[Exercise goal]
Copy everything in the listing below word for word, apart from any images.

[Source data]

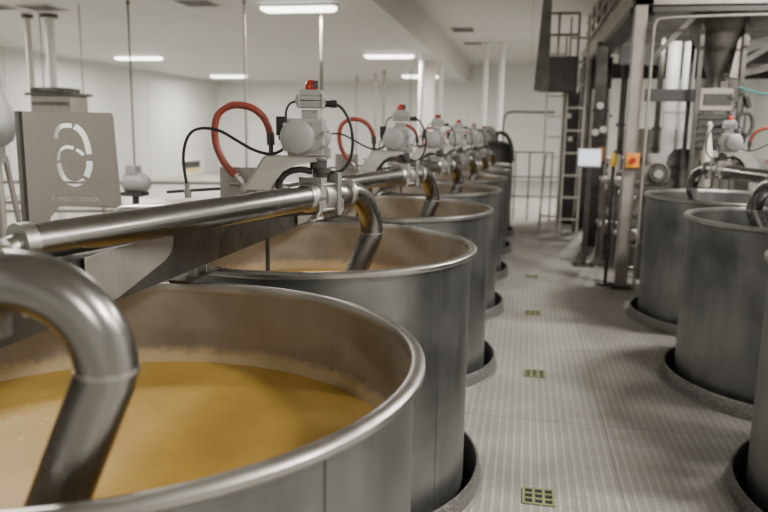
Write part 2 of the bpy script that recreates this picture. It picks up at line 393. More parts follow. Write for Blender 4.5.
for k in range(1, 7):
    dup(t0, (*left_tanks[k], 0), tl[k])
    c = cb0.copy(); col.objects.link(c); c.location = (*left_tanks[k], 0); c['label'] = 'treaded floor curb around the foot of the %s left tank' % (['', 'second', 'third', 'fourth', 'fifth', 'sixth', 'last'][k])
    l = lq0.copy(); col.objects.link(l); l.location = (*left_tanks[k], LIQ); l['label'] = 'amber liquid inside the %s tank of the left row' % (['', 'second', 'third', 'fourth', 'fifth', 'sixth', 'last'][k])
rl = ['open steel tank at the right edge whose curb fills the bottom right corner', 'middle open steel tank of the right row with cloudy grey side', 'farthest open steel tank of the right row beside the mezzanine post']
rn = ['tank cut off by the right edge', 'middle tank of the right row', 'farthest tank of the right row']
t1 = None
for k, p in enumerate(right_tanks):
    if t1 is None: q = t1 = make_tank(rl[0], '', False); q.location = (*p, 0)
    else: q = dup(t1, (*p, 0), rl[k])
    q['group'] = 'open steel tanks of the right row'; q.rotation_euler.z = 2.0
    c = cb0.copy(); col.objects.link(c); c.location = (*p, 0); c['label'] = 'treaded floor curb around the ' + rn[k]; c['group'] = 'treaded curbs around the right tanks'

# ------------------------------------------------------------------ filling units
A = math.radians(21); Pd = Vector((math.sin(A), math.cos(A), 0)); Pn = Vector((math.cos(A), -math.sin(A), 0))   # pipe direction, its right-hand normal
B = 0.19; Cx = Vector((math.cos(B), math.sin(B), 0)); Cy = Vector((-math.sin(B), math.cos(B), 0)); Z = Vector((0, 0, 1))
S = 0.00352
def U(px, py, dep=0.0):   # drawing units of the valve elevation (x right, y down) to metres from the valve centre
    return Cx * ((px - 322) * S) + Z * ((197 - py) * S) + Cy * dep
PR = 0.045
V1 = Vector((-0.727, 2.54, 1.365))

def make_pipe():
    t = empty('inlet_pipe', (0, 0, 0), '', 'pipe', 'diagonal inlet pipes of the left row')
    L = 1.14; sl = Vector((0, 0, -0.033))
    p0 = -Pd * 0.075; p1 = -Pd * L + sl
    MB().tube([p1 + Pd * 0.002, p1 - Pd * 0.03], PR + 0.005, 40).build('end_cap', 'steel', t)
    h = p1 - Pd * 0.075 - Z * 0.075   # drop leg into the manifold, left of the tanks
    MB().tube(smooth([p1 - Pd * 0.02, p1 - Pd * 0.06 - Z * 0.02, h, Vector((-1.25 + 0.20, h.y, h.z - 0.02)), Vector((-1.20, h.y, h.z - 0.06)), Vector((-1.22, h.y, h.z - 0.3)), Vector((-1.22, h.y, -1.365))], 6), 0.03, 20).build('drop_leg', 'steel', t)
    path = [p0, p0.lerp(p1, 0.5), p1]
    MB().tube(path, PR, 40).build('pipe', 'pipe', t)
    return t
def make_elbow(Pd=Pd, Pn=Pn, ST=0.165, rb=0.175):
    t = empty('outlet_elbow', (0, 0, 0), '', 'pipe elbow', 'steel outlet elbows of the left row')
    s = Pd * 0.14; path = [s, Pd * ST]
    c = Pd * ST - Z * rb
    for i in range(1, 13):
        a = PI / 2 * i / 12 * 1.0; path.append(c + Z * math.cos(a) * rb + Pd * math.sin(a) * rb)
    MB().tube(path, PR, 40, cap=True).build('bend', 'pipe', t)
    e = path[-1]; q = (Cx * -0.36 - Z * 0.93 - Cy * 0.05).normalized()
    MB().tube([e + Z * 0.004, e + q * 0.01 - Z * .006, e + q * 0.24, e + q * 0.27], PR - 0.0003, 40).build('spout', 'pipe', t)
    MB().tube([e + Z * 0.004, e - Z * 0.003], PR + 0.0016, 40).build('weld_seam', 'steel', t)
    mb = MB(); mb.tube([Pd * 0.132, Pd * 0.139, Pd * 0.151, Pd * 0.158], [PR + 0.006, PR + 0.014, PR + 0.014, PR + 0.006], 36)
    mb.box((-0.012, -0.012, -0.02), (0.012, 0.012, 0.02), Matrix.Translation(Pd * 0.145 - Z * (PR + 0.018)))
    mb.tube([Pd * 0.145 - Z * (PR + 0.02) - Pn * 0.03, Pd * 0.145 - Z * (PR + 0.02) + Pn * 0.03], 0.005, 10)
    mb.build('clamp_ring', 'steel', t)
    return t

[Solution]
Write part 2 of the bpy script that recreates this picture. It picks up at line 393. More parts follow. Write for Blender 4.5.
for k in range(1, 7):
    dup(t0, (*left_tanks[k], 0), tl[k])
    c = cb0.copy(); col.objects.link(c); c.location = (*left_tanks[k], 0); c['label'] = 'treaded floor curb around the foot of the %s left tank' % (['', 'second', 'third', 'fourth', 'fifth', 'sixth', 'last'][k])
    l = lq0.copy(); col.objects.link(l); l.location = (*left_tanks[k], LIQ); l['label'] = 'amber liquid inside the %s tank of the left row' % (['', 'second', 'third', 'fourth', 'fifth', 'sixth', 'last'][k])
rl = ['open steel tank at the right edge whose curb fills the bottom right corner', 'middle open steel tank of the right row with cloudy grey side', 'farthest open steel tank of the right row beside the mezzanine post']
rn = ['tank cut off by the right edge', 'middle tank of the right row', 'farthest tank of the right row']
t1 = None
for k, p in enumerate(right_tanks):
    if t1 is None: q = t1 = make_tank(rl[0], '', False); q.location = (*p, 0)
    else: q = dup(t1, (*p, 0), rl[k])
    q['group'] = 'open steel tanks of the right row'; q.rotation_euler.z = 2.0
    c = cb0.copy(); col.objects.link(c); c.location = (*p, 0); c['label'] = 'treaded floor curb around the ' + rn[k]; c['group'] = 'treaded curbs around the right tanks'

# ------------------------------------------------------------------ filling units
A = math.radians(21); Pd = Vector((math.sin(A), math.cos(A), 0)); Pn = Vector((math.cos(A), -math.sin(A), 0))   # pipe direction, its right-hand normal
B = 0.19; Cx = Vector((math.cos(B), math.sin(B), 0)); Cy = Vector((-math.sin(B), math.cos(B), 0)); Z = Vector((0, 0, 1))
S = 0.00352
def U(px, py, dep=0.0):   # drawing units of the valve elevation (x right, y down) to metres from the valve centre
    return Cx * ((px - 322) * S) + Z * ((197 - py) * S) + Cy * dep
PR = 0.045
V1 = Vector((-0.727, 2.54, 1.365))

def make_pipe():
    t = empty('inlet_pipe', (0, 0, 0), '', 'pipe', 'diagonal inlet pipes of the left row')
    L = 1.14; sl = Vector((0, 0, -0.033))
    p0 = -Pd * 0.075; p1 = -Pd * L + sl
    MB().tube([p1 + Pd * 0.002, p1 - Pd * 0.03], PR + 0.005, 40).build('end_cap', 'steel', t)
    h = p1 - Pd * 0.075 - Z * 0.075   # drop leg into the manifold, left of the tanks
    MB().tube(smooth([p1 - Pd * 0.02, p1 - Pd * 0.06 - Z * 0.02, h, Vector((-1.25 + 0.20, h.y, h.z - 0.02)), Vector((-1.20, h.y, h.z - 0.06)), Vector((-1.22, h.y, h.z - 0.3)), Vector((-1.22, h.y, -1.365))], 6), 0.03, 20).build('drop_leg', 'steel', t)
    path = [p0, p0.lerp(p1, 0.5), p1]
    MB().tube(path, PR, 40).build('pipe', 'pipe', t)
    return t
def make_elbow(Pd=Pd, Pn=Pn, ST=0.165, rb=0.175):
    t = empty('outlet_elbow', (0, 0, 0), '', 'pipe elbow', 'steel outlet elbows of the left row')
    s = Pd * 0.14; path = [s, Pd * ST]
    c = Pd * ST - Z * rb
    for i in range(1, 13):
        a = PI / 2 * i / 12 * 1.0; path.append(c + Z * math.cos(a) * rb + Pd * math.sin(a) * rb)
    MB().tube(path, PR, 40, cap=True).build('bend', 'pipe', t)
    e = path[-1]; q = (Cx * -0.36 - Z * 0.93 - Cy * 0.05).normalized()
    MB().tube([e + Z * 0.004, e + q * 0.01 - Z * .006, e + q * 0.24, e + q * 0.27], PR - 0.0003, 40).build('spout', 'pipe', t)
    MB().tube([e + Z * 0.004, e - Z * 0.003], PR + 0.0016, 40).build('weld_seam', 'steel', t)
    mb = MB(); mb.tube([Pd * 0.132, Pd * 0.139, Pd * 0.151, Pd * 0.158], [PR + 0.006, PR + 0.014, PR + 0.014, PR + 0.006], 36)
    mb.box((-0.012, -0.012, -0.02), (0.012, 0.012, 0.02), Matrix.Translation(Pd * 0.145 - Z * (PR + 0.018)))
    mb.tube([Pd * 0.145 - Z * (PR + 0.02) - Pn * 0.03, Pd * 0.145 - Z * (PR + 0.02) + Pn * 0.03], 0.005, 10)
    mb.build('clamp_ring', 'steel', t)
    return t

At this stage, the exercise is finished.